TASK PROMPT:
Tally the lines that include "scene". Output the number only.

DATA PROVIDED:
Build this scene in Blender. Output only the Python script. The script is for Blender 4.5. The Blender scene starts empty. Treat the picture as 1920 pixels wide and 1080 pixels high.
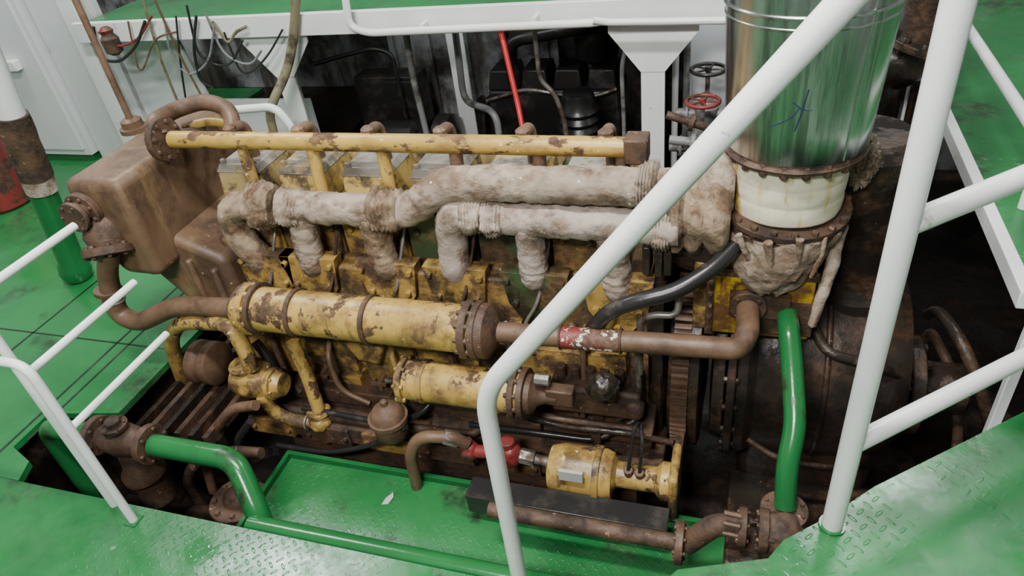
import bpy, bmesh, math, random
from mathutils import Vector, Matrix, noise
random.seed(7)
C = bpy.context.scene.collection
V = Vector
F = 1330.0
# ---------- camera frame (image x right, y down, z forward) from the vanishing points
Dn = V((267, 1826, F)).normalized()
Xv = V((4279, 330, -F)); Xv = (Xv - Dn * Xv.dot(Dn)).normalized()
Zv = -Dn
Yv = Zv.cross(Xv)
CAM = V((0, 0, 2.0))
def ray(u, v):
    d = V(((u - 960) / F, (v - 540) / F, 1))
    return V((d.dot(Xv), d.dot(Yv), d.dot(Zv)))
def P(u, v, y=None, z=None, x=None):
    d = ray(u, v)
    if y is not None: t = y / d.y
    elif z is not None: t = (z - 2.0) / d.z
    else: t = x / d.x
    return CAM + d * t
def depth(p):
    q = V(p) - CAM
    return q.x * Xv.z + q.y * Yv.z + q.z * Zv.z

# ---------- materials
def mk(name, base, rust=None, thr=.5, w=.06, sc=6, rough=.5, rrough=.85, metal=0, bump=.25, grime=None, gthr=.6, gw=.12,
       fleck=None, fthr=.68, stretch=(1, 1, 1), tread=0, vary=.75, spec=.5, drip=None, dthr=.58, wetv=0):
    m = bpy.data.materials.new(name); m.use_nodes = True
    nt = m.node_tree; N = nt.nodes; L = nt.links
    bs = N['Principled BSDF']
    tc = N.new('ShaderNodeTexCoord'); mp = N.new('ShaderNodeMapping')
    mp.inputs['Scale'].default_value = stretch
    L.new(tc.outputs['Object'], mp.inputs['Vector'])
    def nz(scale, det=8, ro=.6, off=0, vec=None):
        n = N.new('ShaderNodeTexNoise'); n.inputs['Scale'].default_value = scale
        n.inputs['Detail'].default_value = det; n.inputs['Roughness'].default_value = ro
        src = vec or mp.outputs[0]
        if off:
            a = N.new('ShaderNodeVectorMath'); a.operation = 'ADD'; a.inputs[1].default_value = (off, off * 1.7, off * .6)
            L.new(src, a.inputs[0]); L.new(a.outputs[0], n.inputs['Vector'])
        else: L.new(src, n.inputs['Vector'])
        return n.outputs[0]
    def step(s, a, b):
        r = N.new('ShaderNodeMapRange'); r.inputs[1].default_value = a; r.inputs[2].default_value = b
        r.interpolation_type = 'SMOOTHSTEP'; L.new(s, r.inputs[0]); return r.outputs[0]
    def mix(f, a, b):
        x = N.new('ShaderNodeMix'); x.data_type = 'RGBA'
        L.new(f, x.inputs[0])
        for s, i in ((a, 6), (b, 7)):
            if isinstance(s, tuple): x.inputs[i].default_value = (*s, 1)
            else: L.new(s, x.inputs[i])
        return x.outputs[2]
    def fmath(op, a, b=None):
        q = N.new('ShaderNodeMath'); q.operation = op
        for i, s in enumerate((a, b)):
            if s is None: continue
            if isinstance(s, (int, float)): q.inputs[i].default_value = s
            else: L.new(s, q.inputs[i])
        return q.outputs[0]
    dark = tuple(c * vary for c in base)
    col = mix(step(nz(sc * .35, 5, .6, 3.1), .35, .65), dark, base)
    hgt = nz(sc * 5, 6, .6, 9)
    roughv = None
    if rust:
        f = step(nz(sc, 10, .62), thr - w, thr + w)
        r2 = tuple(c * .45 for c in rust)
        rc = mix(step(nz(sc * 4, 6, .65, 5), .4, .62), r2, rust)
        col = mix(f, col, rc)
        rm = N.new('ShaderNodeMapRange'); L.new(f, rm.inputs[0]); rm.inputs[3].default_value = rough; rm.inputs[4].default_value = rrough
        roughv = rm.outputs[0]
        hgt = fmath('ADD', fmath('MULTIPLY', hgt, .5), fmath('MULTIPLY', f, -.4))
    if drip:                                      # stains run down: noise stretched along z
        m2 = N.new('ShaderNodeMapping'); m2.inputs['Scale'].default_value = (1, 1, .18); L.new(tc.outputs['Object'], m2.inputs['Vector'])
        col = mix(step(nz(sc * 3, 6, .6, 17, m2.outputs[0]), dthr - .08, dthr + .08), col, drip)
    if grime:
        col = mix(step(nz(sc * .7, 9, .66, 13), gthr - gw, gthr + gw), col, grime)
    if fleck:
        col = mix(step(nz(sc * 3.2, 5, .6, 21), fthr, fthr + .02), col, fleck)
    if tread:
        sx = N.new('ShaderNodeSeparateXYZ')
        rt = N.new('ShaderNodeVectorRotate'); rt.rotation_type = 'Z_AXIS'; rt.inputs['Angle'].default_value = math.radians(40)
        L.new(tc.outputs['Object'], rt.inputs[0]); L.new(rt.outputs[0], sx.inputs[0])
        a = fmath('DIVIDE', sx.outputs[0], tread); b = fmath('DIVIDE', sx.outputs[1], tread)
        fu = fmath('SUBTRACT', fmath('FRACT', a), .5); fv = fmath('SUBTRACT', fmath('FRACT', b), .5)
        par = fmath('FLOORED_MODULO', fmath('ADD', fmath('FLOOR', a), fmath('FLOOR', b)), 2.0)
        def ell(p, q):
            return fmath('ADD', fmath('POWER', fmath('DIVIDE', p, .42), 2.0), fmath('POWER', fmath('DIVIDE', q, .14), 2.0))
        e1 = ell(fu, fv); e2 = ell(fv, fu)
        e = fmath('ADD', fmath('MULTIPLY', e1, par), fmath('MULTIPLY', e2, fmath('SUBTRACT', 1.0, par)))
        t = step(e, 1.3, .3)
        worn = step(nz(2.6, 6, .65, 31), .42, .64)          # tread is worn flat and filled with paint in places
        hgt = fmath('ADD', fmath('MULTIPLY', hgt, .30), fmath('MULTIPLY', fmath('MULTIPLY', t, worn), .28))
        bump = max(bump, .5)
    if wetv:                                       # wet and dry patches
        wet = N.new('ShaderNodeMapRange'); L.new(nz(2.4, 8, .7, 41), wet.inputs[0]); wet.inputs[1].default_value = .38; wet.inputs[2].default_value = .62
        wet.inputs[3].default_value = rough * .6; wet.inputs[4].default_value = wetv
        roughv = wet.outputs[0]
    bp = N.new('ShaderNodeBump'); bp.inputs['Strength'].default_value = bump; bp.inputs['Distance'].default_value = .008
    L.new(hgt, bp.inputs['Height']); L.new(bp.outputs[0], bs.inputs['Normal'])
    L.new(col, bs.inputs['Base Color'])
    if roughv: L.new(roughv, bs.inputs['Roughness'])
    else: bs.inputs['Roughness'].default_value = rough
    bs.inputs['Metallic'].default_value = metal
    bs.inputs['Specular IOR Level'].default_value = spec
    return m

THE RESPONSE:
2